Written exercise> Copy exactly, and only, the lines below from the first through the one containing "return noise.noise(Vector((x *", both included; pictures are omitted.

===== Recorded data =====

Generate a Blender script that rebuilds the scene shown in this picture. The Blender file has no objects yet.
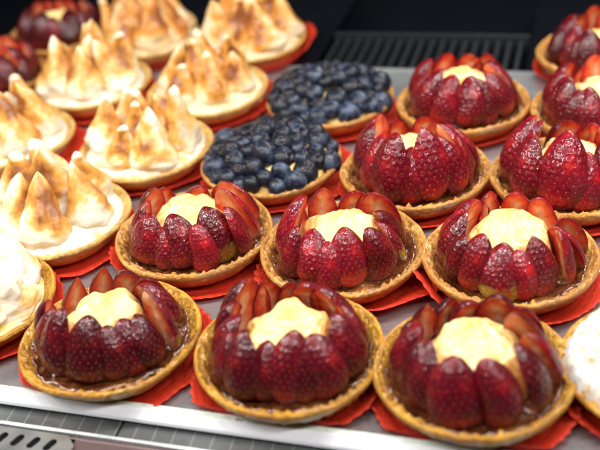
import bpy, math, random
import numpy as np
from mathutils import Vector, Matrix, Euler, noise

random.seed(7)
SC = bpy.context.scene
COL = SC.collection
PI = math.pi
R_ = math.radians

# ------------------------------------------------------------------ helpers
def link(o):
    COL.objects.link(o)
    return o

def tag(o, label=None, cat=None, group=None, kind=None):
    if label: o['label'] = label
    if cat: o['category'] = cat
    if group: o['group'] = group
    if kind: o['kind'] = kind
    return o

def empty(name, loc, rz=0.0):
    o = bpy.data.objects.new(name, None)
    o.empty_display_size = 0.02
    o.location = loc
    o.rotation_euler = (0, 0, rz)
    return link(o)

def mesh_from(name, V, F, smooth=True, mats=(), midx=None, attrs=None):
    me = bpy.data.meshes.new(name)
    me.from_pydata([tuple(v) for v in V], [], [tuple(int(i) for i in f) for f in F])
    for m in mats: me.materials.append(m)
    if midx is not None:
        me.polygons.foreach_set('material_index', np.array(midx, dtype=np.int32))
    me.polygons.foreach_set('use_smooth', [smooth] * len(me.polygons))
    if attrs:
        for k, a in attrs.items():
            at = me.attributes.new(k, 'FLOAT', 'POINT')
            at.data.foreach_set('value', np.array(a, dtype=np.float32))
    me.update()
    return me

def obj(name, me, parent=None, loc=(0, 0, 0), rot=(0, 0, 0), scale=(1, 1, 1)):
    o = bpy.data.objects.new(name, me)
    o.location = loc; o.rotation_euler = rot; o.scale = scale
    if parent: o.parent = parent
    return link(o)

def n3(x, y, z, s=1.0, off=0.0):
    return noise.noise(Vector((x * s + off, y * s + off * 1.7, z * s - off)))

def fbm(x, y, z, s, off=0.0, octv=3):
    t = 0; a = 1; tot = 0
    for i in range(octv):
        t += a * n3(x, y, z, s, off + 13.1 * i); tot += a; a *= .5; s *= 2.1
    return t / tot

def boxes(blist):
    V = []; F = []
    for (x0, y0, z0, x1, y1, z1) in blist:
        b = len(V)
        V += [(x0, y0, z0), (x1, y0, z0), (x1, y1, z0), (x0, y1, z0), (x0, y0, z1), (x1, y0, z1), (x1, y1, z1), (x0, y1, z1)]
        F += [(b, b+3, b+2, b+1), (b+4, b+5, b+6, b+7), (b, b+1, b+5, b+4), (b+1, b+2, b+6, b+5), (b+2, b+3, b+7, b+6), (b+3, b, b+4, b+7)]
    return V, F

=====

Full response>
Generate a Blender script that rebuilds the scene shown in this picture. The Blender file has no objects yet.
import bpy, math, random
import numpy as np
from mathutils import Vector, Matrix, Euler, noise

random.seed(7)
SC = bpy.context.scene
COL = SC.collection
PI = math.pi
R_ = math.radians

# ------------------------------------------------------------------ helpers
def link(o):
    COL.objects.link(o)
    return o

def tag(o, label=None, cat=None, group=None, kind=None):
    if label: o['label'] = label
    if cat: o['category'] = cat
    if group: o['group'] = group
    if kind: o['kind'] = kind
    return o

def empty(name, loc, rz=0.0):
    o = bpy.data.objects.new(name, None)
    o.empty_display_size = 0.02
    o.location = loc
    o.rotation_euler = (0, 0, rz)
    return link(o)

def mesh_from(name, V, F, smooth=True, mats=(), midx=None, attrs=None):
    me = bpy.data.meshes.new(name)
    me.from_pydata([tuple(v) for v in V], [], [tuple(int(i) for i in f) for f in F])
    for m in mats: me.materials.append(m)
    if midx is not None:
        me.polygons.foreach_set('material_index', np.array(midx, dtype=np.int32))
    me.polygons.foreach_set('use_smooth', [smooth] * len(me.polygons))
    if attrs:
        for k, a in attrs.items():
            at = me.attributes.new(k, 'FLOAT', 'POINT')
            at.data.foreach_set('value', np.array(a, dtype=np.float32))
    me.update()
    return me

def obj(name, me, parent=None, loc=(0, 0, 0), rot=(0, 0, 0), scale=(1, 1, 1)):
    o = bpy.data.objects.new(name, me)
    o.location = loc; o.rotation_euler = rot; o.scale = scale
    if parent: o.parent = parent
    return link(o)

def n3(x, y, z, s=1.0, off=0.0):
    return noise.noise(Vector((x * s + off, y * s + off * 1.7, z * s - off)))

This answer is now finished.